Anyway, a house's value should not be an attribute of the owner. If the Assessor wants correct and current valuations, then do it accross the board and allow exemptions for the elderly with limited income. Then the exemptions are an attribute of the owner and will follow them if they have to move (currently tax lightning is affecting people of this class too). If they reassesd property in this way, they would not have to raise the rate because the burden would be equally distributed and balance out.
I don't think I said I agreed with it, I was just saying what may have been behind it. I don't think income is an allowed category for tax differences either.

There is currently a small state rebate (max. $250 for a couple) for low-income (under $16,000 MGI) people over 65 who pay property taxes. This can be homeowners, or renters whose rent isn't subsidized. They have to file their taxes to get it, which may cost as much as the rebate. That's one reason I do taxes for free at my senior center.
3 classes: age, income and owner occupancy; NOT acquisition date
Here's something from Senator Mark Boitano, received yesterday SUN FEB 14:
Subject: Property Tax Lightning -
Date: Sun 02/14/10 01:50 AM

Dear Friends of Tax Fairness: It's 1:45 a.m. and we're still debating bills on the Senate floor. Tonight, we passed two bills aimed at fixing property tax lightning ... one bill is better than the other, but neither of them is the perfect solution. Unfortunately, I don't think we are going to pass an ideal bill, so I've decided to support both bills:

SJC Sub SB 160 - Sen. Neville. This bill brings all properties to a current and correct valuation within 5-years through a phase up for those under accessed and phase down for those hit by tax lightning. After working on this issue for three years and seeing 12+ bills attempting to fix the problem, I believe this is the best we can do to equalize values. The "correct" fix for those hit by tax lightning is *not* something that the entire legislature will pass, plain and simple.

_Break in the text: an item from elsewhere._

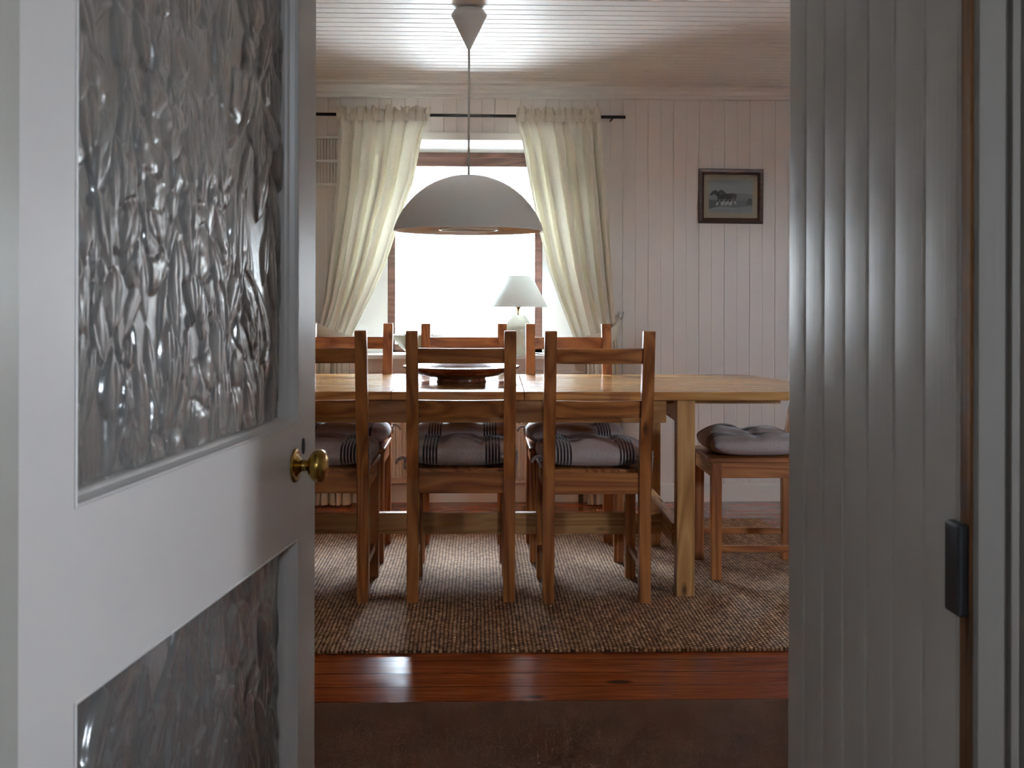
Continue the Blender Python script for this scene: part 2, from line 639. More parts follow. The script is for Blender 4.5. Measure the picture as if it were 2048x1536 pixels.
def spline(pts, n=8):
    """Catmull-Rom through points"""
    P = [Vector(p) for p in pts]
    P = [P[0] * 2 - P[1]] + P + [P[-1] * 2 - P[-2]]
    out = []
    for i in range(1, len(P) - 2):
        for k in range(n):
            t = k / n
            a, b, c, d = P[i - 1], P[i], P[i + 1], P[i + 2]
            out.append(0.5 * ((2 * b) + (c - a) * t + (2 * a - 5 * b + 4 * c - d) * t * t + (3 * b - a - 3 * c + d) * t ** 3))
    out.append(P[-2])
    return out


def grid_mesh(name, X, Y, Z, mat, parent=None, smooth=True, closed_back=None):
    """numpy grid (rows x cols) to a mesh object"""
    n, m = X.shape
    co = np.stack([X, Y, Z], -1).reshape(-1, 3)
    idx = np.arange(n * m).reshape(n, m)
    q = np.stack([idx[:-1, :-1], idx[:-1, 1:], idx[1:, 1:], idx[1:, :-1]], -1).reshape(-1, 4)
    me = bpy.data.meshes.new(name)
    faces = q.tolist()
    verts = co.tolist()
    if closed_back is not None:
        ring = list(idx[0, :]) + list(idx[1:, -1]) + list(idx[-1, :-1][::-1]) + list(idx[1:-1, 0][::-1])
        base = len(verts)
        off = closed_back
        for r in ring:
            v = co[r]
            verts.append([v[0], off, v[2]])
        k = len(ring)
        for i in range(k):
            j = (i + 1) % k
            faces.append([int(ring[i]), base + i, base + j, int(ring[j])])
        faces.append([base + i for i in range(k)][::-1])
    me.from_pydata(verts, [], faces)
    me.update()
    if smooth:
        me.polygons.foreach_set('use_smooth', [True] * len(q) + [False] * (len(faces) - len(q)))
    me.materials.append(mat)
    o = bpy.data.objects.new(name, me)
    COL.objects.link(o)
    if parent is not None:
        o.parent = parent
    return o


def tg_profile(a, b, pitch, phase, strong=0.004, weak=0.004, gw=0.007, bulge=0.0):
    """boarding profile from a to b: list of (u, depth into the board)"""
    pts = []
    k = math.floor((a - phase) / pitch) - 1
    while True:
        g = phase + k * pitch
        if g > b + pitch:
            break
        d = strong if k % 2 == 0 else weak
        w = gw if k % 2 == 0 else gw * (0.5 + 0.5 * weak / strong)
        pts += [(g - w / 2, 0.0), (g - w * 0.18, d), (g + w * 0.18, d), (g + w / 2, 0.0)]
        if bulge > 0:
            for t in (0.12, 0.3, 0.5, 0.7, 0.88):
                pts.append((g + w / 2 + t * (pitch - w), -bulge * (1 - (2 * t - 1) ** 2)))
        k += 1

    def at(u):
        for (u0, d0), (u1, d1) in zip(pts, pts[1:]):
            if u0 <= u <= u1:
                return d0 + (d1 - d0) * (u - u0) / max(1e-9, u1 - u0)
        return 0.0
    return [(a, at(a))] + [p for p in pts if a + 1e-4 < p[0] < b - 1e-4] + [(b, at(b))]


def boards(bm, prof, place, v0, v1, mi=0):
    """sheet of boarding: place(u, depth, v) -> point"""
    lo = [bm.verts.new(place(u, d, v0)) for u, d in prof]
    hi = [bm.verts.new(place(u, d, v1)) for u, d in prof]
    for i in range(len(prof) - 1):
        f = bm.faces.new((lo[i], lo[i + 1], hi[i + 1], hi[i]))
        f.material_index = mi


# ------------------------------------------------------------------ the setting
YF = 6.12          # face of the far wall
CEIL = 2.237
XL, XR = -2.7, 3.0  # dining room side walls
YN = 1.336         # dining-room face of the partition
WX0, WX1 = -0.70, 0.56   # window opening at the wall face
WZ0, WZ1 = 0.79, 1.941
FX0, FX1 = -0.505, 0.365  # window frame at the back of the reveal
FY = 6.42
FZ1 = 1.915
ADDED_RW2 = (2.14, 2.56, 0.95, 1.45)    # unseen window added for reflections in the door glass: x0, x1, z0, z1
ADDED_NW = (2.42, 2.81, 0.98, 1.40)     # unseen near-wall window added to fill chairs and table: x0, x1, z0, z1


def wall_far():
    bm = bmesh.new()

    def pl(u, d, v):
        return (u, YF + d, v)
    kw = dict(pitch=0.069, phase=0.091, strong=0.005, weak=0.0022, gw=0.007)
    boards(bm, tg_profile(XL, WX0, **kw), pl, 0, CEIL)
    boards(bm, tg_profile(WX1, ADDED_RW2[0], **kw), pl, 0, CEIL)
    boards(bm, tg_profile(ADDED_RW2[1], XR, **kw), pl, 0, CEIL)
    boards(bm, tg_profile(ADDED_RW2[0], ADDED_RW2[1], **kw), pl, ADDED_RW2[3], CEIL)
    boards(bm, tg_profile(ADDED_RW2[0], ADDED_RW2[1], **kw), pl, 0, ADDED_RW2[2])
    boards(bm, tg_profile(WX0, WX1, **kw), pl, WZ1, CEIL)
    boards(bm, tg_profile(WX0, WX1, **kw), pl, 0, WZ0 - 0.02)
    y0, y1 = YF + 0.012, 6.60
    box(bm, XL - 0.2, WX0 - 0.02, y0, y1, -0.3, CEIL + 0.2)
    box(bm, WX1 + 0.02, ADDED_RW2[0], y0, y1, -0.3, CEIL + 0.2)
    box(bm, ADDED_RW2[1], XR + 0.2, y0, y1, -0.3, CEIL + 0.2)
    box(bm, ADDED_RW2[0], ADDED_RW2[1], y0, y1, -0.3, ADDED_RW2[2])
    box(bm, ADDED_RW2[0], ADDED_RW2[1], y0, y1, ADDED_RW2[3], CEIL + 0.2)
    box(bm, WX0 - 0.02, WX1 + 0.02, y0, y1, WZ1 + 0.02, CEIL + 0.2)
    box(bm, WX0 - 0.02, WX1 + 0.02, y0, y1, -0.3, WZ0 - 0.03)
    # splayed reveals
    prism(bm, [(WX0, YF + 0.004), (FX0, FY), (FX0, y1), (WX0 - 0.03, y1), (WX0 - 0.03, YF + 0.004)], 'z', WZ0 - 0.03, WZ1 + 0.03, 1)
    prism(bm, [(WX1, YF + 0.004), (WX1 + 0.03, YF + 0.004), (WX1 + 0.03, y1), (FX1, y1), (FX1, FY)], 'z', WZ0 - 0.03, WZ1 + 0.03, 1)
    prism(bm, [(YF + 0.004, WZ1), (FY, FZ1), (y1, FZ1), (y1, WZ1 + 0.03), (YF + 0.004, WZ1 + 0.03)], 'x', WX0 - 0.03, WX1 + 0.03, 1)
    return finish('wall_far', bm, [WHITE, REVEAL])


struct(wall_far())


def side_wall(name, x, sgn, y0, y1, hole=None, mat=WHITE, th=0.25):
    """wall whose face is at x and whose body lies on the side SGN; optional window hole (y0,y1,z0,z1)"""
    bm = bmesh.new()

    def pl(u, d, v):
        return (x + sgn * d, u, v)
    kw = dict(pitch=0.069, phase=0.02, strong=0.005, weak=0.0022)
    xa, xb = sorted((x + sgn * 0.012, x + sgn * th))
    spans = [(y0, y1, 0, CEIL)] if hole is None else [(y0, hole[0], 0, CEIL), (hole[1], y1, 0, CEIL), (hole[0], hole[1], 0, hole[2]), (hole[0], hole[1], hole[3], CEIL)]
    for a, b, c, d in spans:
        boards(bm, tg_profile(a, b, **kw), pl, c, d)
        box(bm, xa, xb, a, b, c - (0.3 if c == 0 else 0), d + (0.2 if d == CEIL else 0))
    if hole is not None:
        xs = sorted((x, x + sgn * 0.013))
        for a, b, c, d in ((hole[0] - .001, hole[0], hole[2], hole[3]), (hole[1], hole[1] + .001, hole[2], hole[3])):
            box(bm, xs[0], xs[1], a, b, c, d)
        for c, d in ((hole[2] - .001, hole[2]), (hole[3], hole[3] + .001)):
            box(bm, xs[0], xs[1], hole[0], hole[1], c, d)
    return struct(finish(name, bm, mat))


HALLWIN = (-0.52, -0.12, 1.0, 1.41)
ADDED_BACKWIN = (0.0, 0.34, 1.72, 1.86)  # unseen hall back window, added to light the door moulding
side_wall('wall_left', XL, -1, YN, YF + 0.1)
side_wall('wall_right', XR, 1, YN, YF + 0.1)
HX0, HX1, HY0 = -1.5, 2.1, -2.2
side_wall('wall_hall_left', HX0, -1, HY0, 0.72, mat=HALLP)
side_wall('wall_hall_right', HX1, 1, HY0, 0.85, HALLWIN, mat=HALLP)
portal('added_far_window_light', ((ADDED_RW2[0] + ADDED_RW2[1]) / 2, 6.62, (ADDED_RW2[2] + ADDED_RW2[3]) / 2), (math.radians(-90), 0, 0), ADDED_RW2[1] - ADDED_RW2[0], ADDED_RW2[3] - ADDED_RW2[2])
portal('added_near_window_light', ((ADDED_NW[0] + ADDED_NW[1]) / 2, YN - 0.19, (ADDED_NW[2] + ADDED_NW[3]) / 2), (math.radians(90), 0, 0), ADDED_NW[1] - ADDED_NW[0], ADDED_NW[3] - ADDED_NW[2])
portal('hall_window_light', (HX1 + 0.27, (HALLWIN[0] + HALLWIN[1]) / 2, (HALLWIN[2] + HALLWIN[3]) / 2), (0, math.radians(90), 0), HALLWIN[3] - HALLWIN[2], HALLWIN[1] - HALLWIN[0])

portal('added_back_window_light', ((ADDED_BACKWIN[0] + ADDED_BACKWIN[1]) / 2, HY0 - 0.14, (ADDED_BACKWIN[2] + ADDED_BACKWIN[3]) / 2), (math.radians(90), 0, 0), ADDED_BACKWIN[1] - ADDED_BACKWIN[0], ADDED_BACKWIN[3] - ADDED_BACKWIN[2])
bm = bmesh.new()
for a, b, c, d in ((HX0 - 0.3, ADDED_BACKWIN[0], -0.3, CEIL + 0.2), (ADDED_BACKWIN[1], HX1 + 0.3, -0.3, CEIL + 0.2), (ADDED_BACKWIN[0], ADDED_BACKWIN[1], -0.3, ADDED_BACKWIN[2]), (ADDED_BACKWIN[0], ADDED_BACKWIN[1], ADDED_BACKWIN[3], CEIL + 0.2)):
    box(bm, a, b, HY0 - 0.12, HY0, c, d)
struct(finish('wall_hall_back', bm, HALLP))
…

SB 46 - Sen. Eichenberg. This bill says that beginning in 2011 the 3% cap would stay in place regardless of a change in ownership. This bill does nothing to equalize the present disparity but would prevent future tax lightning.

These bills passed the Senate and are going to the House of Representatives. Presently, the House is positioned to pass a memorial that says we should "study the problem." Please contact the House and strongly encourage them to act on a tax lightning fix and support Sen. Neville's bill - it's the best bet for a tax lightning fix.

MARK BOITANO
As I see it with WJC Sub SB 160, everyone gets screwed. I am not sure how those of us hit by tax lightning get any benefit of the bill. If anything, we could see big problems with New Mexico's housing market in the next 5 years should this bill pass. Think about it, how many people already bought houses right on the line of what they can afford? And now your going to bring their property tax up to "current" levels? Ouch! Wonder how many people will lose their houses due to not being able to pay property taxes if this should pass?

Now, I could be wrong. I've not seen these bills, so I have no clue what is really called for. But if what is said above is true, then this could be a "fun" ride in the housing market.
Consider this; current levels are very likely less than what people paid at the peak of the market. So I wouldn't rule out a reduction of valuations in some cases. In my neighborhood asking prices are (downward) approaching what the houses sold for new 15 years ago.
Yes, that's true. Which brings up another point - the market is so unstable, who knows what will happen over 5 years. What if values get reassessed and then after 5 years are out of whack again if the market continues to tank?